Calls mount vs reclamation agency, Manila Bay projects

A modern-day “Battle of Manila Bay” is brewing between business interests that want to reclaim parts of it to build mini-cities and environment groups who don’t want it touched. INQUIRER PHOTO

An environmental lawyer is calling for the abolition of the Philippine Reclamation Authority (PRA) to stop projects that could cover as much as 26,000 hectares on Manila Bay and adversely affect coastal communities.

Ipat Luna, chair of the green advocacy group Tanggol Kalikasan, said the government should instead focus on redeveloping neglected areas inland.

“We are studying how to question the very existence of the PRA, which is anathema to our constitutional right to a healthy environment,” Luna said at Thursday’s launch of People’s NICHE, a national alliance for the protection of marine ecosystems, at Remedios Jubilee Mission Center in Malate Church in Manila.

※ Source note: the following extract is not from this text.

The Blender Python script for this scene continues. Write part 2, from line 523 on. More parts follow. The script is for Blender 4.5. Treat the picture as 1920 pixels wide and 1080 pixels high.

“At this time of climate change, we are calling for the abolition of the PRA. Why have an agency with a mandate to keep reclaiming coastal habitats that will raise the sea level and destroy another place (where the soil is sourced)?” Luna said. “What we need is a Philippine Redevelopment Authority to restore abandoned buildings and neglected areas.”

In the same forum, Fr. John Leydon, parish priest of Malate Church and member of the newly revived coalition SOS Manila Bay, invited the public to watch the Manila Bay sunset on Tuesday, Feb. 12, starting at 4 p.m. in an activity he called a “natural mobilization (against the) privatization of the commons.”

“Manila Bay belongs to everybody” and yet it will be privatized because of reclamation, he said. “These finance-driven projects, which will benefit a few people, are detrimental to the environment and will most probably add to urban decay.”

“People are invited to watch one of the greatest sunsets in the world; let’s experience it together and see what we’re going to lose,” Leydon said.

The PRA, formerly known as Public Estates Authority (PEA), is an attached agency of the Office of the President. It was created in 1977 through Presidential Decree No. 1084 to serve as a clearing house for reclamation projects.

The People’s NICHE (People’s Network for the Integrity of Coastal Habitats and Ecosystems) also called on the city government of Manila to repeal an ordinance that lifted the ban on reclamation projects in Manila Bay and allowed Manila Goldcoast Development Corp. to reclaim a portion of the bay for commercial purposes.

Luna said local governments should not allow themselves to be used by private developers that want to subvert the ban on owning public domain.

“Further reclamation of Manila Bay will greatly endanger the fragile marine ecosystem which contributes to food production and mitigates the disastrous effects of calamities and floods in nearby areas,” according to People’s NICHE spokesperson Jojo Carabeo.

The group also called on the national government to impose a 10-year moratorium on all reclamation projects.

“The history of reclamation projects is riddled with corruption and the lack of social acceptability, like what we experienced in the controversial PEA-Amari deal and the anomalous Diosdado Macapagal Highway project. Thousands of families are also displaced by these reclamation projects,” Kalikasan-PNE national coordinator Clemente Bautista Jr. said.

“Reclaimed areas also promote a consumptive and unsustainable lifestyle,” Luna said. “In their defense, they say adverse environmental effects will not happen. Probably if you reclaim just a portion of a coastal area, but not if the plan is to reclaim 26,000 hectares of Manila Bay” from Cavite to Bataan, as projected in the PRA national reclamation plan.